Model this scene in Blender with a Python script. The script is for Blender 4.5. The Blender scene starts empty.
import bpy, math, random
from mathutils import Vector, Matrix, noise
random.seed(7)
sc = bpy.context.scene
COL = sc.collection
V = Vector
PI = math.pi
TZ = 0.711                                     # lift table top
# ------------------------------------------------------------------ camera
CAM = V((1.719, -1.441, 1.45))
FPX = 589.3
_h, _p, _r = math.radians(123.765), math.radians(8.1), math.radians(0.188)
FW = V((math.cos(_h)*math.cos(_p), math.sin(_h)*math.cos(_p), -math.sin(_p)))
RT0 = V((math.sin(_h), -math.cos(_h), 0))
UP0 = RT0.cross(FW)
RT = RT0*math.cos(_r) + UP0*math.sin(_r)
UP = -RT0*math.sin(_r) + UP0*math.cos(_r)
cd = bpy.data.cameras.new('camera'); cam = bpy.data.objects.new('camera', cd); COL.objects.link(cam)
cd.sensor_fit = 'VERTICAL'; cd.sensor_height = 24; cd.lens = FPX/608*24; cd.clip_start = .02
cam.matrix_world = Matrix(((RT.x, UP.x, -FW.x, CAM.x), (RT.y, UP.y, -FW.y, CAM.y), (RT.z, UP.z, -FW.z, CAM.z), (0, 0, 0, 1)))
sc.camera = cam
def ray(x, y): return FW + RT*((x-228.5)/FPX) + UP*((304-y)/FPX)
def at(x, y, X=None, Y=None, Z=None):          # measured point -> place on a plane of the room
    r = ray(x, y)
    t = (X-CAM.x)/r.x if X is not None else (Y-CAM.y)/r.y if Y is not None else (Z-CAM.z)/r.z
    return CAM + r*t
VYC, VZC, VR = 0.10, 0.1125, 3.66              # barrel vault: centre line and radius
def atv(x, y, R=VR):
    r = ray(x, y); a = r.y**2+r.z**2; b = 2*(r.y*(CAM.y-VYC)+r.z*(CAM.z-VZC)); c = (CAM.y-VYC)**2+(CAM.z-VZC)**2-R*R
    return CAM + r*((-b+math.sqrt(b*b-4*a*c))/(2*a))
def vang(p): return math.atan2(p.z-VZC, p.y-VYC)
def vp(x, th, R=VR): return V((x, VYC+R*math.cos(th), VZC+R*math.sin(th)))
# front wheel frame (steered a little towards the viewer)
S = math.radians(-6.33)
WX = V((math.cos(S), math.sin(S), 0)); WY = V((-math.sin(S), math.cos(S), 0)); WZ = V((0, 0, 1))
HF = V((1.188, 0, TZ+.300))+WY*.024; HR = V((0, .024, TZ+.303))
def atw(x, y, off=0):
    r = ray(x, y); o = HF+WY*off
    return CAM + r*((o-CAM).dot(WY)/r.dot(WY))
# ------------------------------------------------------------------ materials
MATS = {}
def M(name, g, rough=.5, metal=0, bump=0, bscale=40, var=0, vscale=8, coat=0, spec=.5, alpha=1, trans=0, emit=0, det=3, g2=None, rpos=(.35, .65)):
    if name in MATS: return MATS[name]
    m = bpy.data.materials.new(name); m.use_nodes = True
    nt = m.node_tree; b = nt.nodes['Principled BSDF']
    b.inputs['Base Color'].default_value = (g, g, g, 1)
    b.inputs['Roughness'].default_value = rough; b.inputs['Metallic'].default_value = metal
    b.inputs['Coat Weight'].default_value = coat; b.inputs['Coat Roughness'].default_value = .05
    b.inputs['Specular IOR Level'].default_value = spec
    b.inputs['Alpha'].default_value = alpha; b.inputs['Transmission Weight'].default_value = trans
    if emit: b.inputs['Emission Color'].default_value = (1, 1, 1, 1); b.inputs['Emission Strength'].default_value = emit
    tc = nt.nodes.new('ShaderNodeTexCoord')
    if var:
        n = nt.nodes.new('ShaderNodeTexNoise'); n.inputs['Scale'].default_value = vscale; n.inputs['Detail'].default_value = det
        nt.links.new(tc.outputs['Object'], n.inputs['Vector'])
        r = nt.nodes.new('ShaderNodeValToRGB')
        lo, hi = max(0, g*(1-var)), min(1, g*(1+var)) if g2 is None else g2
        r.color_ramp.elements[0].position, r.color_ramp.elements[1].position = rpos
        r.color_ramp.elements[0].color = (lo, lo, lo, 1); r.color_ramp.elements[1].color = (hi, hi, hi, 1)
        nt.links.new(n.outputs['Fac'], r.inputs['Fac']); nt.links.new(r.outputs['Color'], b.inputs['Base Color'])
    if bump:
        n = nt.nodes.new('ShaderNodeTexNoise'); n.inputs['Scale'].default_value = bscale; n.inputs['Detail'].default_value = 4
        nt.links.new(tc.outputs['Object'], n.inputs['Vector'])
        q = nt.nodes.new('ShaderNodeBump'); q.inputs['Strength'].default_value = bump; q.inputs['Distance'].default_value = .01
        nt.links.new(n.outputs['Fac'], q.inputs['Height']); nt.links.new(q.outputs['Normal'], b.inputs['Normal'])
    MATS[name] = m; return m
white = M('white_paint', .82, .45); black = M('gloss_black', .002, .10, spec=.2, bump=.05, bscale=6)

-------

** Given exercise **
Please reproduce every line of the material word for word.

** Reply to the task **
Model this scene in Blender with a Python script. The script is for Blender 4.5. The Blender scene starts empty.
import bpy, math, random
from mathutils import Vector, Matrix, noise
random.seed(7)
sc = bpy.context.scene
COL = sc.collection
V = Vector
PI = math.pi
TZ = 0.711                                     # lift table top
# ------------------------------------------------------------------ camera
CAM = V((1.719, -1.441, 1.45))
FPX = 589.3
_h, _p, _r = math.radians(123.765), math.radians(8.1), math.radians(0.188)
FW = V((math.cos(_h)*math.cos(_p), math.sin(_h)*math.cos(_p), -math.sin(_p)))
RT0 = V((math.sin(_h), -math.cos(_h), 0))
UP0 = RT0.cross(FW)
RT = RT0*math.cos(_r) + UP0*math.sin(_r)
UP = -RT0*math.sin(_r) + UP0*math.cos(_r)
cd = bpy.data.cameras.new('camera'); cam = bpy.data.objects.new('camera', cd); COL.objects.link(cam)
cd.sensor_fit = 'VERTICAL'; cd.sensor_height = 24; cd.lens = FPX/608*24; cd.clip_start = .02
cam.matrix_world = Matrix(((RT.x, UP.x, -FW.x, CAM.x), (RT.y, UP.y, -FW.y, CAM.y), (RT.z, UP.z, -FW.z, CAM.z), (0, 0, 0, 1)))
sc.camera = cam
def ray(x, y): return FW + RT*((x-228.5)/FPX) + UP*((304-y)/FPX)
def at(x, y, X=None, Y=None, Z=None):          # measured point -> place on a plane of the room
    r = ray(x, y)
    t = (X-CAM.x)/r.x if X is not None else (Y-CAM.y)/r.y if Y is not None else (Z-CAM.z)/r.z
    return CAM + r*t
VYC, VZC, VR = 0.10, 0.1125, 3.66              # barrel vault: centre line and radius
def atv(x, y, R=VR):
    r = ray(x, y); a = r.y**2+r.z**2; b = 2*(r.y*(CAM.y-VYC)+r.z*(CAM.z-VZC)); c = (CAM.y-VYC)**2+(CAM.z-VZC)**2-R*R
    return CAM + r*((-b+math.sqrt(b*b-4*a*c))/(2*a))
def vang(p): return math.atan2(p.z-VZC, p.y-VYC)
def vp(x, th, R=VR): return V((x, VYC+R*math.cos(th), VZC+R*math.sin(th)))
# front wheel frame (steered a little towards the viewer)
S = math.radians(-6.33)
WX = V((math.cos(S), math.sin(S), 0)); WY = V((-math.sin(S), math.cos(S), 0)); WZ = V((0, 0, 1))
HF = V((1.188, 0, TZ+.300))+WY*.024; HR = V((0, .024, TZ+.303))
def atw(x, y, off=0):
    r = ray(x, y); o = HF+WY*off
    return CAM + r*((o-CAM).dot(WY)/r.dot(WY))
# ------------------------------------------------------------------ materials
MATS = {}
def M(name, g, rough=.5, metal=0, bump=0, bscale=40, var=0, vscale=8, coat=0, spec=.5, alpha=1, trans=0, emit=0, det=3, g2=None, rpos=(.35, .65)):
    if name in MATS: return MATS[name]
    m = bpy.data.materials.new(name); m.use_nodes = True
    nt = m.node_tree; b = nt.nodes['Principled BSDF']
    b.inputs['Base Color'].default_value = (g, g, g, 1)
    b.inputs['Roughness'].default_value = rough; b.inputs['Metallic'].default_value = metal
    b.inputs['Coat Weight'].default_value = coat; b.inputs['Coat Roughness'].default_value = .05
    b.inputs['Specular IOR Level'].default_value = spec
    b.inputs['Alpha'].default_value = alpha; b.inputs['Transmission Weight'].default_value = trans
    if emit: b.inputs['Emission Color'].default_value = (1, 1, 1, 1); b.inputs['Emission Strength'].default_value = emit
    tc = nt.nodes.new('ShaderNodeTexCoord')
    if var:
        n = nt.nodes.new('ShaderNodeTexNoise'); n.inputs['Scale'].default_value = vscale; n.inputs['Detail'].default_value = det
        nt.links.new(tc.outputs['Object'], n.inputs['Vector'])
        r = nt.nodes.new('ShaderNodeValToRGB')
        lo, hi = max(0, g*(1-var)), min(1, g*(1+var)) if g2 is None else g2
        r.color_ramp.elements[0].position, r.color_ramp.elements[1].position = rpos
        r.color_ramp.elements[0].color = (lo, lo, lo, 1); r.color_ramp.elements[1].color = (hi, hi, hi, 1)
        nt.links.new(n.outputs['Fac'], r.inputs['Fac']); nt.links.new(r.outputs['Color'], b.inputs['Base Color'])
    if bump:
        n = nt.nodes.new('ShaderNodeTexNoise'); n.inputs['Scale'].default_value = bscale; n.inputs['Detail'].default_value = 4
        nt.links.new(tc.outputs['Object'], n.inputs['Vector'])
        q = nt.nodes.new('ShaderNodeBump'); q.inputs['Strength'].default_value = bump; q.inputs['Distance'].default_value = .01
        nt.links.new(n.outputs['Fac'], q.inputs['Height']); nt.links.new(q.outputs['Normal'], b.inputs['Normal'])
    MATS[name] = m; return m
white = M('white_paint', .82, .45); black = M('gloss_black', .002, .10, spec=.2, bump=.05, bscale=6)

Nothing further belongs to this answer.